換装前の500GB HDD「TOSHIBA MQ01ACF050」。
リード/ライトともに120MB/sを超えており、HDDとしては十分な性能が出ている。
換装後の1TB SSD「Samsung SSD 870 EVO 1TB(MZ-77E1T0B/IT)」
リード/ライトともに500MB/s前後の数値が出る、良いパフォーマンスが期待できるだろう。

外部ストレージからのデータ転送も快適に

USB 3.2 Gen 2接続時は最高1,050MB/sをうたう「Samsung Portable SSD T7 Touch」。

 SSDへ換装したことにより、外部ストレージから内蔵ストレージへ大容量のデータを移す際の書き込み速度も大幅に改善されたはずだ。

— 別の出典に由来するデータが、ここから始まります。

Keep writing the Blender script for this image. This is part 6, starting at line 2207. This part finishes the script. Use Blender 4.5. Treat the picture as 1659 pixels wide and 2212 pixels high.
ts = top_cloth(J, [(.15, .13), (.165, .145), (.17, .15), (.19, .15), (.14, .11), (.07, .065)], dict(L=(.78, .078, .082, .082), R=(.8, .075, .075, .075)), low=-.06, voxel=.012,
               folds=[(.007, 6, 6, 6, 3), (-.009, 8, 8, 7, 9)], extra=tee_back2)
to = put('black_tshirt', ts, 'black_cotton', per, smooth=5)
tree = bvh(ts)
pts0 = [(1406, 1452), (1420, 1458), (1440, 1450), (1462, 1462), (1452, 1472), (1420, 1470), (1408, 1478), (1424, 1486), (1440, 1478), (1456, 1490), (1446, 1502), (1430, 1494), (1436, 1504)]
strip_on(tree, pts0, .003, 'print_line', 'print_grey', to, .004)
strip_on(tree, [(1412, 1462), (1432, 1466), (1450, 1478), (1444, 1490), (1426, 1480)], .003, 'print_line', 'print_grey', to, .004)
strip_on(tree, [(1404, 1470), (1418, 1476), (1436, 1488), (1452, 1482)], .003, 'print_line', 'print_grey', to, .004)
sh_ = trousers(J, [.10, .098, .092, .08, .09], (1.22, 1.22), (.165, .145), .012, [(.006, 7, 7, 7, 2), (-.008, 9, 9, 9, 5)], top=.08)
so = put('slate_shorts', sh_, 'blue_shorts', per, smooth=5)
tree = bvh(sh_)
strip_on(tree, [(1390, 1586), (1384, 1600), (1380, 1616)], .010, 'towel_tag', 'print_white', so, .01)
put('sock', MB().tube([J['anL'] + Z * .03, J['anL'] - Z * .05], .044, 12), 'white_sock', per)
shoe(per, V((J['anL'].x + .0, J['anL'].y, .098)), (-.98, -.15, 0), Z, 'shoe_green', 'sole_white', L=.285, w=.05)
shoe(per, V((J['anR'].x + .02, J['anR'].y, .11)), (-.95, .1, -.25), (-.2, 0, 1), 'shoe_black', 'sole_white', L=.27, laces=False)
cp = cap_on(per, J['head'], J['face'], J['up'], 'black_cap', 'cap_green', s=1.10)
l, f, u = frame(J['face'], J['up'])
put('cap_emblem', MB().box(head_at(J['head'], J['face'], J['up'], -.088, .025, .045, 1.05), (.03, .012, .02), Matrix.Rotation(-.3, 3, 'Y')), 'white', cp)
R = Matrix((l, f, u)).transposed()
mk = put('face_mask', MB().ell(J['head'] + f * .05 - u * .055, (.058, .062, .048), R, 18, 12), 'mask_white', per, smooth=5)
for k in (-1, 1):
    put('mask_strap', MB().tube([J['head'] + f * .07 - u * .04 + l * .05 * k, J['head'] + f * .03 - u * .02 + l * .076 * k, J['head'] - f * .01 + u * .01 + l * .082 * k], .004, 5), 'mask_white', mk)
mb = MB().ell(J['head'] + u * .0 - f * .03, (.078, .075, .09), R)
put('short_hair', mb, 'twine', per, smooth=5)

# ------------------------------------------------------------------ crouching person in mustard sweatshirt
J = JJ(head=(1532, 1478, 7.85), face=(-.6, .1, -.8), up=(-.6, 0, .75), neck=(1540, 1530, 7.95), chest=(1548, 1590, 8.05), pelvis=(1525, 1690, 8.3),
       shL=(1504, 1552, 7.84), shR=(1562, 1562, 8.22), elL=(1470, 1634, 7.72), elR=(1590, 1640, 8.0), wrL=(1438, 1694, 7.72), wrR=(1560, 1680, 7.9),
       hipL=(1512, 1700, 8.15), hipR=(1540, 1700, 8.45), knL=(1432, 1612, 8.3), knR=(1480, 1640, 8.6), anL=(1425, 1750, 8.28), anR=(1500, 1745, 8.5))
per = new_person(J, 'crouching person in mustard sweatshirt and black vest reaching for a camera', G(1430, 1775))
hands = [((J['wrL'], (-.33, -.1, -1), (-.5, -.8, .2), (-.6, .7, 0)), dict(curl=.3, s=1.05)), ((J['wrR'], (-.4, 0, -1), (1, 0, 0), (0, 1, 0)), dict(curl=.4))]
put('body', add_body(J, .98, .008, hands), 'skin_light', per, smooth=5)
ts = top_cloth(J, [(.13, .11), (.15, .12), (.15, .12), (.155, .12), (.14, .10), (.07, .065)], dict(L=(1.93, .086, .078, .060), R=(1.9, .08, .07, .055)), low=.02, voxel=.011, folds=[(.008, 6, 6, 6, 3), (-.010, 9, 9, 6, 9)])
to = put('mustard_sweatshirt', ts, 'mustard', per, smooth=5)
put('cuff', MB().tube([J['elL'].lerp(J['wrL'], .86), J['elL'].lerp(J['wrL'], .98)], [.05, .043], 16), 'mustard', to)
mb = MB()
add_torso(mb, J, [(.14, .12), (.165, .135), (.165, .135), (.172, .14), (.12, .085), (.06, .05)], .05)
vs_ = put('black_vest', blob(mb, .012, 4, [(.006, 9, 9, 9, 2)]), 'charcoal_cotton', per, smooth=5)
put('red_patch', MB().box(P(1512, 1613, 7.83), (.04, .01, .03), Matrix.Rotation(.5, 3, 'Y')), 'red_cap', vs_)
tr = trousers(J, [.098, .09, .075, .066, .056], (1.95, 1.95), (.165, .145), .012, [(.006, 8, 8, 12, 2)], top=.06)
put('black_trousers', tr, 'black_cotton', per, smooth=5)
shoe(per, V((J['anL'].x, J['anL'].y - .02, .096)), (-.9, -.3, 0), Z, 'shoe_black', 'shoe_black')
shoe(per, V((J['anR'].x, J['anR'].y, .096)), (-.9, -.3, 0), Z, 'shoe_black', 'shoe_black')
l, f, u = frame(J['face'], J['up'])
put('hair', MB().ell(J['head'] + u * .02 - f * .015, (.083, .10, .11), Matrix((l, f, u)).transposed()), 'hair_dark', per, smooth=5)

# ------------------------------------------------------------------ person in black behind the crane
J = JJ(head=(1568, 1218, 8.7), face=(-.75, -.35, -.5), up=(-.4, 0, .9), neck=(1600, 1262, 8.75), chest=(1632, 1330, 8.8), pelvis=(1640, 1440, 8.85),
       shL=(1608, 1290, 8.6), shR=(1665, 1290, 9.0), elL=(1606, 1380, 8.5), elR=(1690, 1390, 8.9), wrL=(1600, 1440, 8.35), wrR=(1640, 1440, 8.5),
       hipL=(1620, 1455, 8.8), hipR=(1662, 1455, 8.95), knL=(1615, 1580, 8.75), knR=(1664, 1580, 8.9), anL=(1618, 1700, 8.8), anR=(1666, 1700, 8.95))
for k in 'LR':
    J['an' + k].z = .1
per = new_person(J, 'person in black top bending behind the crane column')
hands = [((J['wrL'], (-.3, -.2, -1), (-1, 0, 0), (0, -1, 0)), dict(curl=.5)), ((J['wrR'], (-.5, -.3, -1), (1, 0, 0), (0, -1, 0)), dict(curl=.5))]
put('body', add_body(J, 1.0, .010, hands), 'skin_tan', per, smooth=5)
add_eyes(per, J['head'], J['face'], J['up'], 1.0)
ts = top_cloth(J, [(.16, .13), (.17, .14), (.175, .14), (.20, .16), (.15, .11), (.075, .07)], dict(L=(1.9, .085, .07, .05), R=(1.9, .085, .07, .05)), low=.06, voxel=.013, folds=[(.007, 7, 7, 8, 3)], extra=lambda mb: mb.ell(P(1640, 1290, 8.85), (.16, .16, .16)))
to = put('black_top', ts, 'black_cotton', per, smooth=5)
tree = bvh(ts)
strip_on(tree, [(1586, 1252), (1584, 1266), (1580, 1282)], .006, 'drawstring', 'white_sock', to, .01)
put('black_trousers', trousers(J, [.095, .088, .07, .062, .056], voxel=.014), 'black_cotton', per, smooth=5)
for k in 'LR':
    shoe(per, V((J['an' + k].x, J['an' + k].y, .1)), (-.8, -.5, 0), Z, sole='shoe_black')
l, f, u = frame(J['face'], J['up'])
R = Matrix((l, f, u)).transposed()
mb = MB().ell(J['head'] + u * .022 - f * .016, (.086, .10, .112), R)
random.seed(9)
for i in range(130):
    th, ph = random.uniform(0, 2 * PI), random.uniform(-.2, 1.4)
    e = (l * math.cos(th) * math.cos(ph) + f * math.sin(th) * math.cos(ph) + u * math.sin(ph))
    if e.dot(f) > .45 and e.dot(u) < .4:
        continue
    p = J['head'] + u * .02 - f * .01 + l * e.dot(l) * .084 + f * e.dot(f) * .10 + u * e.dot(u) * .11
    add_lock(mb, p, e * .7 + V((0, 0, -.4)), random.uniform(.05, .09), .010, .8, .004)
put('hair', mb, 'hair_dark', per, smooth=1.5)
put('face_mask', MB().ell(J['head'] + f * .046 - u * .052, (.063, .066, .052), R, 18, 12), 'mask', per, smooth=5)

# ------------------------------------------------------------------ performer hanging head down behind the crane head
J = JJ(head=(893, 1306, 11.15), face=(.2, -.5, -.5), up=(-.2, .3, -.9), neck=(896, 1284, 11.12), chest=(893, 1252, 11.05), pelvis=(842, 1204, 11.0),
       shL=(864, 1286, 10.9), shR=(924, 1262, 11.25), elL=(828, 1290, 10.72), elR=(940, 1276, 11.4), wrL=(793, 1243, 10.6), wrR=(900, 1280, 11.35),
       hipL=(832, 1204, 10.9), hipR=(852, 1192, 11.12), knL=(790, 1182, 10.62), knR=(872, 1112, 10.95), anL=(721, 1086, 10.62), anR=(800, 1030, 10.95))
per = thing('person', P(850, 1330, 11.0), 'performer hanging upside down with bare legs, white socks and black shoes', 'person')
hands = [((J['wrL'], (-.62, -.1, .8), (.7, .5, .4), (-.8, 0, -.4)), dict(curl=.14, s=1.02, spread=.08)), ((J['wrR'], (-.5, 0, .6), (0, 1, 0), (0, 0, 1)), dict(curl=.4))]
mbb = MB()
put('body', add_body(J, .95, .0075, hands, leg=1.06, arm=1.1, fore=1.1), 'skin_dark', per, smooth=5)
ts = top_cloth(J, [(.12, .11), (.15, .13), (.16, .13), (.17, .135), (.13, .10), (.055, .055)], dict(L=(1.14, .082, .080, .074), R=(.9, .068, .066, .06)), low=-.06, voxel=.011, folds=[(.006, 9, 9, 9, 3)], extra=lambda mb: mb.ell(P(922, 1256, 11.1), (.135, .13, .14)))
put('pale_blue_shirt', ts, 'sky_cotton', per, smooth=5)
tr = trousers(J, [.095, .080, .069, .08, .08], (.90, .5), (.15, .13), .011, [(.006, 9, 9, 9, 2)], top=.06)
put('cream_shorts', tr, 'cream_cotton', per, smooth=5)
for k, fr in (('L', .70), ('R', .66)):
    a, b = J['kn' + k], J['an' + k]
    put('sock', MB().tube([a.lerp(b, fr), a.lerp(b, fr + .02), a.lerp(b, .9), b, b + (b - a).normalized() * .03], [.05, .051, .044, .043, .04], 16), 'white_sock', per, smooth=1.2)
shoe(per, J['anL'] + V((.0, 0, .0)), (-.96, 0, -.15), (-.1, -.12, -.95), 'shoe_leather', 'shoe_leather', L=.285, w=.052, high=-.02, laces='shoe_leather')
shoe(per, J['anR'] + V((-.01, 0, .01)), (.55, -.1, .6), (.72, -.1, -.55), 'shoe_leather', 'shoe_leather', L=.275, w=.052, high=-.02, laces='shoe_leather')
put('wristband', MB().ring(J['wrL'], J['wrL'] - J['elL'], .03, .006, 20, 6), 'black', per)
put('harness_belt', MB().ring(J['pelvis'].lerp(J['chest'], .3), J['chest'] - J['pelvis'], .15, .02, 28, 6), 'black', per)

ベンチマーク上でも、元々のTOSHIBA MQ01ACF050が書き込み約124MB/sに対し、換装後のSamsung SSD 870 EVO 1TBは約502MB/sと大きな差がある。

 今回は、ポータブルSSD「Samsung Portable SSD T7 Touch(1TBモデル)」に50GBのデータファイル(Windows 10のfsutilコマンドで作成/実体化)を用意し、これを内蔵ストレージへ書き込みする際の速度や時間を計測してみた。

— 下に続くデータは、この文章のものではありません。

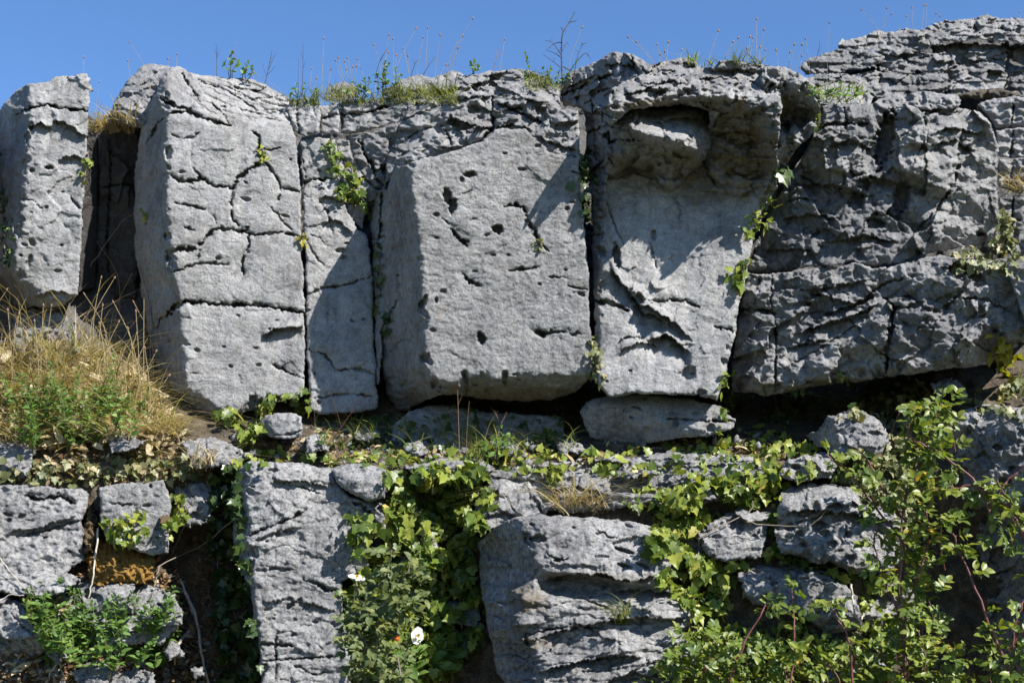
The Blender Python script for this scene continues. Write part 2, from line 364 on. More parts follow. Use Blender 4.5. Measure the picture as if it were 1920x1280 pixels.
# ------------------------------------------------------------------ the limestone blocks
big = 'big limestone blocks of the cliff'
rock('limestone_block','tall narrow weathered block at the cliff end, with a level crack across its top', 
  [(-60,250),(-30,215),(0,203),(30,170),(52,158),(90,152),(105,143),(140,142),(155,140),(168,146),(168,190),(166,240),(163,300),(157,350),(155,420),(150,480),(148,520),(145,552),(118,574),(95,578),(60,576),(25,585),(-60,610)],
  [(57,165,70),(165,165,62),(40,560,70)],
  cr=[('L',[(57,140),(57,165),(50,205),(54,240),(50,300),(48,330),(44,390),(33,440),(28,490),(33,520),(48,548),(62,580)],2.6),('B',[(20,505),(75,548),(105,560),(140,560)],1.2,5),('T',[(30,205),(100,190),(170,150)],.35,6)],
  cracks=[([(30,215),(60,201),(90,197),(120,203),(168,209)],5,28),([(44,372),(60,376),(78,390)],3,14),([(128,366),(138,378),(150,392)],5,16),([(30,442),(56,437)],4,14),([(100,560),(118,566)],4,12)],
  pits=[(92,314,9,4,0,12),(87,388,4,3),(118,360,4,2),(60,455,9,6,40,9),(55,490,6,14,15,9),(108,508,7,3),(60,320,5,5),(115,460,4,3)],
  steps=[([(52,240),(75,230),(100,240)],22,16),([(94,222),(120,228),(140,243),(166,262)],24,15),([(108,300),(135,290),(158,304)],18,14),([(55,560),(90,545),(140,552)],18,12)],
  amp=3.5,facets=[(4,70,50),(1.4,26,18)],seed=3,autopits=5,depth=120,micro=.5,group=big)
rock('loose_stone','small pointed stone perched on the corner of the tall narrow block',[(142,142),(150,136),(166,138),(169,160),(168,174),(160,162),(150,152)],[(142,140,66),(168,140,60),(160,175,64)],amp=2,seed=4,depth=30,cat='stone',group='small loose stones')
rock('boulder','rounded scalloped boulder behind the corner of the cracked column, against the sky',
  [(203,220),(215,190),(240,150),(262,125),(285,119),(318,126),(325,160),(300,215),(285,245),(250,240)],[(205,215,-80),(262,130,-120),(310,200,-50)],bulge=30,cr=[('T',[(200,225),(235,180),(320,150)],.8,8)],amp=6,karst=(3,26,13),facets=[(12,44,30),(7,20,12)],seed=5,depth=150,mat=GREY)
rock('rock_slab','dark shaded upright slab set back in the gap between two tall blocks',
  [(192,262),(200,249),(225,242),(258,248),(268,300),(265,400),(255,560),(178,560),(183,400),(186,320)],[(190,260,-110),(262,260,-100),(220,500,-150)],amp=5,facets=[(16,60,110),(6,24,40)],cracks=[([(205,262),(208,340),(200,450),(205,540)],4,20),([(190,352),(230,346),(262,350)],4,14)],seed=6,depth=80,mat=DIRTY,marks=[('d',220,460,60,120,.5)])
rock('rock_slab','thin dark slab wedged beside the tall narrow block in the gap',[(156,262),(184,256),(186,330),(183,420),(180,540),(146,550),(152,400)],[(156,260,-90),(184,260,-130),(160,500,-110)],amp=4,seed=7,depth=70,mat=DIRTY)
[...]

換装前の500GB HDD「TOSHIBA MQ01ACF050」。
100MB/s前後の書き込み速度、50GBのデータ転送完了までに8~9分ほどかかる。
換装後の1TB SSD「Samsung SSD 870 EVO 1TB(MZ-77E1T0B/IT)」
350~450MB/sほどの書き込み速度、50GBのデータはわずか2分半で書き込み完了。

 内蔵ストレージがHDDの場合、書き込み速度は100MB/s前後が限界だが、SSDへの換装後は350~450MB/sほど出る結果となった。

 データ転送が完了するまでにかかった時間もHDD時は8分強、SDD換装後は約2分半と大幅に短縮、データをPCに取り込む際の相当快適になるはずだ。外部ストレージの速度次第ではあるが、今回テストしたのとは逆となる外部ストレージにデータをコピーする際などにも相当高速化されるはずだ。

 ノートPCのSSD換装はメーカー保証外の行為となることが多くリスクはあるものの、換装によって延命などを図れるメリットは大きい。

 今回とりあげたElitebook 820 G3は、耐久性の高い小型のノートPCと言うことで持ち運びに最適で、取り回しの際衝撃により故障する不安のあるHDDよりも物理的な衝撃に強いSSDに換装するのはメリットとしても大きいはずだ。

 もちろんSSD自体の性能向上も目まぐるしく、今回のように大幅に速度向上すればより快適にノートPCを運用できるので、乗り換え先を悩んでるような場合には一度SSD換装を試してみるのも良いだろう。